Segun Adeniyi, chairman of THISDAY editorial board, says Nigeria is living on borrowed time.

Speaking on Wednesday, Adeniyi said oil earnings are already not enough to meet recurrent expenditure and things may get worse for many states in the country.

The ‘Power, Politics and Death’ author made this statement at The Platform, an annual conference organised by Covenant Christian Centre.

“The reality is that we are in a situation in which what we earn as a nation mostly from oil rent is not enough to meet recurrent expenditure. With the new minimum wage, things can only get worse for many of the states and maybe even the federal government that is now heavily indebted,” he said.


“That there will be a convulsion at some point is no longer in doubt. What will trigger it is what one may not be able to put his finger on.

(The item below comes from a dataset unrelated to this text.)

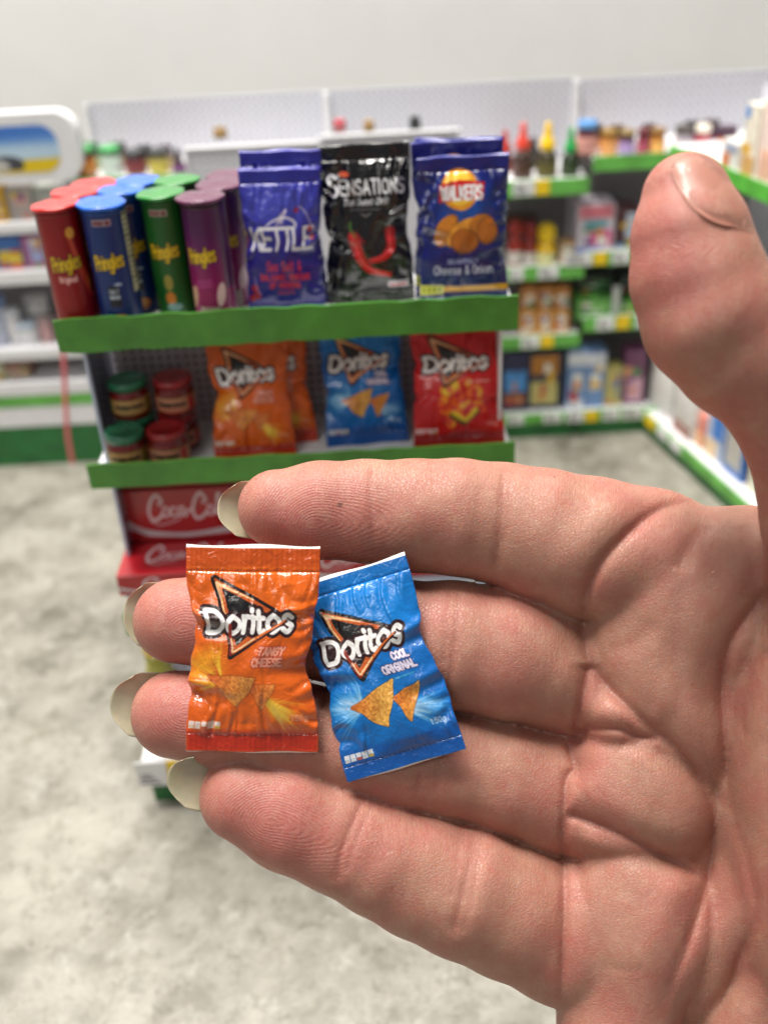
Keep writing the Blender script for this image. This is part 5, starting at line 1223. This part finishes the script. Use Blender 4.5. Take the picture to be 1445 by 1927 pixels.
G('box',1064,1098,660,772,45.2,('7c9ccc',),'pale blue and white carton, left one of two','carton',GB['K'],1.2,0,((.75,.95,.0,1,'e0e4ec'),(.35,.62,.3,.8,'ecece8'),(.02,.18,.1,.9,'e4e8f0')))
G('box',1099,1133,660,772,45.25,('7494c8',),'pale blue and white carton, right one of two','carton',GB['K'],1.2,0,((.75,.95,.0,1,'dce0ea'),(.35,.62,.2,.75,'e8e8e6')))
G('pack',1135,1168,688,766,45.3,('c4b870',),'yellowish snack pack beside the pale blue cartons','food pack',GB['K'],.8,0,((.5,.8,.4,.9,'8a7c8c'),))
G('box',1169,1208,658,764,45.4,('7a4068',),'purple and pink carton at the corner','carton',GB['K'],1.0,0,((.1,.5,.2,.9,'d8a8bc'),(.5,.7,.0,.4,'d89870')))
# things behind the display, on the middle and left bays
G('jar',143,182,280,336,45.2,('7a2c20','49a05c','c88030'),'jar with a green lid and orange label, leftmost behind the crisp tubes','jar',GB['L'])
G('jar',190,232,279,336,45.3,('a8bcac','49a45e','c8d4cc'),'pale jar with a green lid behind the crisp tubes','jar',GB['L'])
G('jar',236,276,286,336,45.2,('5a2830','3c3c40','7a3438'),'jar with a black lid and dark red label behind the tubes','jar',GB['L'])
G('jar',281,322,284,336,45.2,('8c8040','3c3e40','c0b050'),'jar with a black lid and yellow label behind the tubes','jar',GB['L'])
G('bottle',325,352,281,336,45.1,('4a2040','2c2428','7a4080'),'small dark purple bottle next to the white end panel','bottle',GB['L'])
# white pegboard end panel standing between the display and the bays
ep = empty('end_panel', (-1.7, 42.6, 0), 0, 'white pegboard end panel rising behind the crisp packets', 'display panel')
tmp = empty('tmp_root', (0, 0, 0))
xa, xb, xc = xat(354, 300, 42.3), xat(600, 260, 42.3), xat(862, 260, 42.3)
za, zb, zc_ = zat(352, 284, 42.3), zat(600, 262, 42.3), 0
pegboard_mesh(xa, xb, 0, za, 42.3, .07, .33, .12, [m_board, pm('peg_hole', (.42,.42,.46), .7, .05)], 'left_panel', tmp)
pegboard_mesh(xb+.02, xc, 0, zb, 42.3, .07, .33, .12, [m_board, _mc.setdefault('ph', pm('peg_hole', (.42,.42,.46), .7, .05))], 'right_panel', tmp)
for x0_, x1_, zt in ((xa-.1, xb, za), (xb+.02, xc+.1, zb)):
    m = MB(); m.box(x0_, x1_, 42.22, 42.45, zt, zt+.12, 0, .03); m.build('top_cap', m_deck, tmp)
    m = MB(); m.box(x0_, x0_+.12, 42.22, 42.45, 0, zt-.005, 0, .02); m.build('end_post', m_deck, tmp)
rehome(ep, tmp)
G('jar',401,428,243,262,43.2,('8c6a3c','9a7a40','b0905a'),'tan lidded jar peeping over the left half of the end panel','jar',None)
G('jar',628,652,228,250,43.2,('b03040','d04050','d08080'),'pink red lidded jar peeping over the end panel','jar',None)
G('jar',684,706,229,250,43.2,('8c6a3c','a8844c','b0905a'),'light brown lidded jar peeping over the end panel','jar',None)
G('jar',771,793,222,250,43.2,('202424','24282a','303434'),'black lidded jar peeping over the right half of the end panel','jar',None)
# those four stand on a narrow ledge behind the panel
zl = min(zat(415,262,43.2), zat(640,250,43.2))
# ------------------------------------------------------------------ chiller cabinet with a picture header, on the left
tmp = empty('tmp_root', (0, 0, 0)); xE = xat(158, 560)
ch_ = empty('chiller_cabinet', (-20, 46.5, 0), 0, 'white open chiller cabinet with a farm picture header and dark green base', 'chiller cabinet')
def rrect(m, x0, x1, y0, y1, z0, z1, r, mi=0, n=10):
    pts = []
    for cx, cz, a0 in ((x1-r, z1-r, 0), (x0+r, z1-r, pi/2), (x0+r, z0+r, pi), (x1-r, z0+r, 1.5*pi)):
        for k in range(n+1): a = a0+pi/2*k/n; pts.append((cx+r*cos(a), cz+r*sin(a)))
    q = len(pts); V = [(x, y0, z) for x, z in pts]+[(x, y1, z) for x, z in pts]
    m.add(V, [tuple(range(q-1, -1, -1)), tuple(range(q, 2*q))]+[(i, (i+1) % q, q+(i+1) % q, q+i) for i in range(q)], mi)
zs0, zs1 = zat(60, 343), zat(60, 212)
m = MB(); rrect(m, -34, xat(146, 260), YL, YL+.9, zs0, zs1, .9); m.build('header', m_deck, tmp, False)
art = Cv(700, 130, (.55,.70,.86)); art.glow(.5, .02, .9, .05, (.20,.42,.76), .95); art.glow(.5, .11, 1.0, .04, (.78,.86,.90), .8)
art.poly([(0,.15),(.3,.135),(.7,.145),(1,.13),(1,.19),(0,.19)], (.86,.74,.08), 1, 5)
for cx in (.885, .60, .30): art.ellipse(cx, .145, .034, .030, (.30,.32,.36), 1, 3); art.ellipse(cx-.018, .158, .022, .024, (.80,.80,.78), 1, 3); art.ellipse(cx+.022, .15, .014, .026, (.25,.25,.28), 1, 3); art.ellipse(cx-.012, .165, .010, .007, (.55,.50,.42), 1, 2)
m_sign = printed('farm_picture', art, .3, .3, .002, 10, .2, 1.0)
sx1, sz0, sz1 = xat(112, 280), zat(60, 325), zat(60, 235)
pts = []; r_ = .75; sx0 = -33
for cx, cz, a0 in ((sx1-r_, sz1-r_, 0), (sx0+r_, sz1-r_, pi/2), (sx0+r_, sz0+r_, pi), (sx1-r_, sz0+r_, 1.5*pi)):
    for k in range(9): a = a0+pi/2*k/8; pts.append((cx+r_*cos(a), cz+r_*sin(a)))
mesh('header_picture', [(x, YL-.02, z) for x, z in pts][::-1], [tuple(range(len(pts)))], m_sign, tmp, False, None, [((x-sx0)/(sx1-sx0), (z-sz0)/(sz1-sz0)) for x, z in pts][::-1])
for t, bt, gstrip in ((417,437,0), (508,533,0), (655,675,0), (718,742,1)):
    z1, z0 = zat(80, t), zat(80, bt)
    m = MB(); m.box(-34, xE, YL, 49, z0+(z1-z0)*.4, z1, 0, .03); s = m.build('shelf', m_deck, tmp)
    m = MB(); m.box(-34, xE, YL-.08, YL-.003, z0, z1, 0, .03); m.build('shelf_lip', m_deck, s)
z1, z0 = zat(80, 743), zat(80, 763); m = MB(); m.box(-34, xE, YL-.06, YL+.3, z0, z1-.005, 0, .02); m.build('green_rail', m_bk, tmp)
z1, z0 = zat(80, 764), zat(80, 802); m = MB(); m.box(-34, xE, YL-.03, YL+.5, z0+.003, z1-.005, 0, .05); m.build('lower_front', m_deck, tmp)
m = MB(); m.box(-34, xE, YL, 49, 0, z0-.003, 0, .02); m.build('kick_plate', m_kick, tmp)
m = MB(); m.box(-34, xE, 48.9, 49.05, z0, zs0); m.build('back_panel', m_grey, tmp)
m = MB(); m.box(xE+.003, xE+.16, YL-.02, 49.05, 0, zs0, 0, .03); m.build('side_panel', m_deck, tmp)
rehome(ch_, tmp)
C_ = GB['C']
for k, (a, b_, t, bt, Y, cols, lb, bands) in enumerate([
 (-60,-15,352,420,45,('c8c0b0',),'cream carton at the far left of the top chiller shelf',()),
 (-14,18,352,420,45,('e0b020',),'yellow carton on the top chiller shelf',((.3,.7,.2,.8,'e8d080'),)),
 (24,70,350,420,45.2,('b0a8a4',),'grey and pink printed carton on the top chiller shelf',((.5,.8,.3,.8,'d8a8a0'),(.1,.3,.5,.9,'c89080'))),
 (74,112,352,420,45.4,('a8aca4',),'pale grey green carton by the red crisp tubes',((.2,.4,.0,.6,'80a070'),)),
 (-50,2,446,512,45,('4080c8',),'blue carton cut by the left edge of the picture',()),
 (5,50,446,512,45,('3c70b8',),'blue carton with a yellow and red panel',((.25,.62,.02,.98,'e8cc48'),(.0,.24,.02,.98,'e05840'))),
 (53,92,444,512,45.1,('b070a0',),'mauve and pale blue carton behind the red crisp tube',((.3,.9,.35,.9,'a8b8e4'),(.0,.25,.3,1,'e07870'))),
 (20,62,684,726,45.2,('a07868',),'small reddish brown carton on the lowest chiller shelf',((.0,.6,.0,1,'c8c4a8'),)),
 (-30,16,686,726,45.2,('c8c4a4',),'small cream carton on the lowest chiller shelf',()),]):
    G('box', a, b_, t, bt, Y, cols, lb, 'carton', C_, 1.6, 0, bands)
for k, (a, b_, t, bt, Y, c0, c1, lb) in enumerate([(-30,22,566,660,45,'c4cce0','8aa4d8','blue lidded white tub at the left edge'),(18,50,586,660,45.1,'e0e0e2','d8dce4','small white tub between two larger ones'),(34,78,612,660,45,'dcdee0','c0d0e0','white tub with a pale blue lid, front of the shelf'),(48,96,562,616,46.6,'e2e2e0','eaeae8','white tub at the back of the third chiller shelf'),(78,106,600,658,45.2,'c8a0a0','b8a0a0','dusky pink tub next to the green shelf strip')]):
    G('tub', a, b_, t, bt, Y, (c0, c1), lb, 'tub', C_)
# red cord hanging in front of the chiller
cd = MB(); cd.tube([tuple(onY(x, y, 40)) for x, y in ((113,560),(118,640),(122,700),(124,760),(128,820),(137,872))], .10, 10)
cdo = cd.build('red_cord', pm('red_plastic_cord', lin((.86,.42,.45)), .4, .1, 3)); tag(cdo, 'thin red cord hanging down in front of the white chiller cabinet', 'cord')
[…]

“Therefore, it’s either we have a conversation about the future of our country in an orderly manner or it is forced upon us under circumstances in which we may have little or no control. We are already living on borrowed time.”

Comparing Nigeria’s situation to that of a family who depended on income earned from a cow, he said Nigeria might not achieve economic diversification if it does not get to “a critical level of constructive dissatisfaction with the status quo”.

Restructuring now a weapon of blackmail

Adeniyi, who was a special adviser to late President Umar Musa Yar’adua, said restructuring is now used as a weapon of blackmail.

“There are those who are fixated on the number of local governments in Kano as opposed to the number in Lagos or that some people are ‘productive’ just because oil is buried under their soil.

“There are also those who are obsessed about creating parity among some ethnic nationalities as well as those who, like my friend Louis Odion would say, enjoy presiding over the seating arrangement in a sinking Titanic on a perilous sea even when it should be glaring to the discerning that the current structure is unsustainable.

“The restructuring that most of us advocate is not about north or south, east or west nor is it about the distribution of rent. It is about how we can harness the potential of our country for the greater good of our people.”

He said that Nigeria has to migrate to a place where oil earnings are used exclusively for capital expenditure in human and physical infrastructure.